Generalized redundant calibration of radio interferometers

Redundant calibration is a technique in radio astronomy that allows calibration of radio arrays whose antennas lie on a lattice by exploiting the fact that redundant baselines should see the same sky signal. Because the number of measured visibilities scales quadratically with the number of antennas but the number of unknowns describing the individual antenna responses and the available information about the sky scales only linearly with the array size, the problem is always overconstrained as long as the array is big and dense enough. This is true even for nonlattice array configurations. In this work we study a generalized algorithm in which a per-antenna gain is replaced with a number of gains. We show that it can successfully fit data from an approximately redundant array on square lattice with pointing and geometry errors, but that the model’s parameters are difficult to link to the quantities of interest. We discuss the parametrization, limitations, and possible extensions of this algorithm.

Figure 1

Illustration of the pixelization scheme for $M=1$. Labeled points illustrate the lattice points on the $uv$-plane for a square close-packed array. For example, (1,0) corresponds to baselines one lattice spacing apart in the E-W direction and (0,1) is the same for N-S baselines. (0,0) is the origin of the $uv$-plane and corresponds to single-dish observations. Individual beam is described by $3\times 3$ pixelized grid, so $(\tilde{B}⊛{\tilde{B}}^{†})$ is the $5\times 5$ pixelized grid shown in blue around (1,0). Making prediction for a particular (1,0) baseline amounts to multiplying the values of the blue beam-convolved map on the blue grid and the corresponding points in the $uv$-plane and summing them up.
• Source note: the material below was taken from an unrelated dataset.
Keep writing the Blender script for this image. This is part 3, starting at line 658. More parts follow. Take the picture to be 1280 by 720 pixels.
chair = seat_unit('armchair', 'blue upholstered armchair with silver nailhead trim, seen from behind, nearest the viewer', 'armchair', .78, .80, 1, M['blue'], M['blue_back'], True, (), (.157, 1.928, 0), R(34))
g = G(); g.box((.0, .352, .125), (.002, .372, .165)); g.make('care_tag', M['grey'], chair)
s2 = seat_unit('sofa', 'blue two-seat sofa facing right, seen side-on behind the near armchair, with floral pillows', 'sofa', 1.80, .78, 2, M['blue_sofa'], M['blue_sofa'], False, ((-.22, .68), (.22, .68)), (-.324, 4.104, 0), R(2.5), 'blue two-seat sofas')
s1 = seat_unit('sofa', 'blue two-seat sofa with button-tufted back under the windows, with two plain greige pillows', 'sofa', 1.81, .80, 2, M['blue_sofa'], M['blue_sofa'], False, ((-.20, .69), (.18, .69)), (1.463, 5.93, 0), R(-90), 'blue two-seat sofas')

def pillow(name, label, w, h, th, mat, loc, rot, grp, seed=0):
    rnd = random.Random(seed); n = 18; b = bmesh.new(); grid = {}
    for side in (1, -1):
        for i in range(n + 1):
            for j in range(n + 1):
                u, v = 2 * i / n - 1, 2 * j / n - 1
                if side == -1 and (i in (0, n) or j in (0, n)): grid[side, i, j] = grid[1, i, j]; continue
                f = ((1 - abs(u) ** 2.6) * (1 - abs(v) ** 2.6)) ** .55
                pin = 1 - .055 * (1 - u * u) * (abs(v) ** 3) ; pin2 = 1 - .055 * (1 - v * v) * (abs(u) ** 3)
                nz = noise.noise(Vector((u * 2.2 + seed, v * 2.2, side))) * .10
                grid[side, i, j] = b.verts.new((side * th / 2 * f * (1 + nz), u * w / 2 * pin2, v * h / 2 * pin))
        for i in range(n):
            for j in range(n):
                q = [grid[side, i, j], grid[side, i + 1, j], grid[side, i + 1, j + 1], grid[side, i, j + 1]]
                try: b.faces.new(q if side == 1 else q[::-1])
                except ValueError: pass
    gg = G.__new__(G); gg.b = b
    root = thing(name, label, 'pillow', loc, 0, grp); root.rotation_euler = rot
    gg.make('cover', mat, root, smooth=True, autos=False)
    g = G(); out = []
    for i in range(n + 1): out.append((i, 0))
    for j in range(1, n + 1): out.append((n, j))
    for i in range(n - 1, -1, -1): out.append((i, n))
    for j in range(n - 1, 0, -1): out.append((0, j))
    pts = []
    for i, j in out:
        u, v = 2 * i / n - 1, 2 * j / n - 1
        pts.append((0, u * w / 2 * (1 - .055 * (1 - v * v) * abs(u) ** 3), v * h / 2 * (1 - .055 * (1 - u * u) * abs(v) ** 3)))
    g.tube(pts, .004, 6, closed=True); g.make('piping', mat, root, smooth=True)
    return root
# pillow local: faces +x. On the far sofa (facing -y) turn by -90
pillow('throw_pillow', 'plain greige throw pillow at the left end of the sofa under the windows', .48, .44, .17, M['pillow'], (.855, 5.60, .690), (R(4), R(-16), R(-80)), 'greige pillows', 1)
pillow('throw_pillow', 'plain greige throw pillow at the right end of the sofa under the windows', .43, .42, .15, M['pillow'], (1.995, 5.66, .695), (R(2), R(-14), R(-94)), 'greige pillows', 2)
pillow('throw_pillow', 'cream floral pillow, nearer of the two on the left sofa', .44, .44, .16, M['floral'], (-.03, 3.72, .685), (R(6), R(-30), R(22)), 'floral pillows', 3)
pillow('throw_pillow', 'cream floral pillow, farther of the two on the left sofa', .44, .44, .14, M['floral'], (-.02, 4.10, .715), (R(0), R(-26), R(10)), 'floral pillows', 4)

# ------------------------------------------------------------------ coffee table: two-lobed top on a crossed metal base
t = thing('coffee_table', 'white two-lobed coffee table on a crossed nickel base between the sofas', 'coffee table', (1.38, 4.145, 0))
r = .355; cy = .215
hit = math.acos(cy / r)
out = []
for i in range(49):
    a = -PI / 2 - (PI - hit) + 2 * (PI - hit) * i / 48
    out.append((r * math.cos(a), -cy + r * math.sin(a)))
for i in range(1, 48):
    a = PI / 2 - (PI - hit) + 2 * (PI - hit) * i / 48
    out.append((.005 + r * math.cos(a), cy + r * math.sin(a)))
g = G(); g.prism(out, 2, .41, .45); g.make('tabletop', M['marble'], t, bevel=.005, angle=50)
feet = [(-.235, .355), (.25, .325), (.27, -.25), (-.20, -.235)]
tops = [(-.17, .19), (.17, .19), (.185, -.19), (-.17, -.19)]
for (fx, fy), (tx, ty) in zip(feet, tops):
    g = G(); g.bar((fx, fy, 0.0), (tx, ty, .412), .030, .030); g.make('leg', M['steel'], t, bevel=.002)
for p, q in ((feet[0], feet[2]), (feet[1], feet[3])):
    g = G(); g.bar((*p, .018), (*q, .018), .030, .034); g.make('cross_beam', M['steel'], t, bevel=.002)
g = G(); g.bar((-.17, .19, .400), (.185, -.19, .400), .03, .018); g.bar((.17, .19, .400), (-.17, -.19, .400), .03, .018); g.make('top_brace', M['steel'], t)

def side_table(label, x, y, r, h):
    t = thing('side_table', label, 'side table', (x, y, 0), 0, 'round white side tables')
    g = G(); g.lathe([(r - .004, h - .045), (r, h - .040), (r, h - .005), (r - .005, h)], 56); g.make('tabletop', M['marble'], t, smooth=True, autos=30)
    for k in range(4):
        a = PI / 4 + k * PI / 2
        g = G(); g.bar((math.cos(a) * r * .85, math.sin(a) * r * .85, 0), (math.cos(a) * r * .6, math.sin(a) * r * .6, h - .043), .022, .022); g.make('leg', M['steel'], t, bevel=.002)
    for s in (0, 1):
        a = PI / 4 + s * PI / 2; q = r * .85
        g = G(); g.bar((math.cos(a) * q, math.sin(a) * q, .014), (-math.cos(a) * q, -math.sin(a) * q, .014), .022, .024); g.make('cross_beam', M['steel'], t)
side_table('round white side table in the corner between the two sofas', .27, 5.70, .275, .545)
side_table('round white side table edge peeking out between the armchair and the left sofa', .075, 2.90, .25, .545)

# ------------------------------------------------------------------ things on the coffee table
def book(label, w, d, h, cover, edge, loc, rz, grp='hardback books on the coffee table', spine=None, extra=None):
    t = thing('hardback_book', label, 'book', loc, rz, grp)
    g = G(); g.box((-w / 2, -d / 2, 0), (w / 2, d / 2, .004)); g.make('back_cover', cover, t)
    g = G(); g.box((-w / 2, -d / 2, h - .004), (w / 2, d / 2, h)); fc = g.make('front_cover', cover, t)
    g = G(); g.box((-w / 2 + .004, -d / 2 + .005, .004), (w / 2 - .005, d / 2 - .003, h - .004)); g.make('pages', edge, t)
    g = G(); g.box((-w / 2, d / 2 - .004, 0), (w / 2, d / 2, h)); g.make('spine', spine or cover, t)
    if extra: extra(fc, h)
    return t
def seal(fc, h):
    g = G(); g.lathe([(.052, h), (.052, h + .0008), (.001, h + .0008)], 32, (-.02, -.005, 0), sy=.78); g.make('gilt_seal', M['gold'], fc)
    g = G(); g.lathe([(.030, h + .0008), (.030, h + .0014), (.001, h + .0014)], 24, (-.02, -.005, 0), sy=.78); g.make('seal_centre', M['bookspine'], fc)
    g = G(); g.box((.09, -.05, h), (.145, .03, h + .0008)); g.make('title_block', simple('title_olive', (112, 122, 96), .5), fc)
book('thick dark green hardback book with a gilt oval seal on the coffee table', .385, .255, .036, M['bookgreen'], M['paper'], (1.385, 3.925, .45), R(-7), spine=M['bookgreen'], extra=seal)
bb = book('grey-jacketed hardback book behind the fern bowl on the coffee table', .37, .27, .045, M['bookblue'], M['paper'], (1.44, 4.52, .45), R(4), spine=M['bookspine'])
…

See text for further discussion.

Figure 2

Redundancy ratio as a function of $N_a$ with varying $M$. Solid black line is $r=1$ and dashed black line is $r=5$ corresponding to significant redundancy.

Figure 3

Radius response function with $R=0.4L$ and $\mathrm{taper}=0.05L$.

Figure 4

2D visualization of the beam $\tilde{B}$ used on the left and its Fourier transform, the actual primary beam $B$, on the right. The left image spans the $uv$-plane while the right is in the x-y plane. In the limit of no taper, the beam on the right would be an Airy disk pattern.

Figure 5

Example image of a $4\times 4$ array in $uv$ space with a perfectly redundant system on the left and a perturbed version of the same systems on the right. The top images are generated using $M=30$ and bottom are the same system but downscaled to $M=1$ resolution. The complex gain of each pixel in the telescope dish is turned into an RGB value for this image with the color bar referring to the overall amplitude ranging from 0 to slightly greater than 1. The perturbations for the right-side graphs were generated with geometric errors at ${\sigma }_g=0.1L$ and pointing errors at ${\sigma }_p=0.5$. Pointing errors which lead to phase changes are modeled as a gradient on each beam and geometry errors are modeled as circle offsets.

Figure 6

Histogram comparing the magnitude of observed visibilities generated between the two methods. There are 100 discrete sources used to model the sky. The overall statistics of the two are comparable, alleviating concern about the sky simulation with $M$.

Figure 7

Comparison of our algorithm (green) against perfect knowledge of beam shape (orange) and also against an assumption of a perfectly redundant array (blue). Blue and orange have fixed beams, at the prior and truth, respectively, and can only vary the visibilities and overall gain factors. As such, these two methods are forms of standard redundant calibration. Our algorithm solves using $M=1$ and the data are generated with $M=1$, meaning that the model is a perfect description of the data. The top row corresponds to a weak departure from perfect redundancy with the geometric and pointing errors set to 0.01, while the bottom row is for relatively strong departure from redundancy with geometric and pointing errors set to 0.1. The plots in the first column show ${\chi }^2$ for each model to see if we can recreate the data. The purple dashed box is the 5% percentile to 95% percentile bound of the expected ${\chi }^2$ for generalized redundant calibration with no regularization. ${\chi }^2$ below this box is indicative of overfitting. The second column plots the variance between the solved and true visibilities, ${\sigma }_V$, to see if we are accurately recovering the true sky—since we are generating and solving using $M=1$ we can compare the solved to true values directly. The third column plots the variance between the solved and true beam shapes, labeled ${\mathrm{\Sigma }}_B$, to see if we recover the correct array. As the blue and orange lines use a fixed beam shape (the beam prior and true beams, respectively), their values for ${\mathrm{\Sigma }}_B$ are constant. The fourth column plots the variance between the solved and prior beam shape, ${\sigma }_B$ from Eq. (17).

Figure 8

Same as Fig. 8 but with data generated using $M=14$ which is essentially indistiguishable from the continuous model. The data were still fitted using $M=1$ model, which is now an approximate model. For ${\sigma }_v$, the central pixels from the fitted $uv$ data have been compared with the averaged $uv$-plane pixels from the corresponding area from the model representing the truth. See text and caption to Fig. 8 for complete description.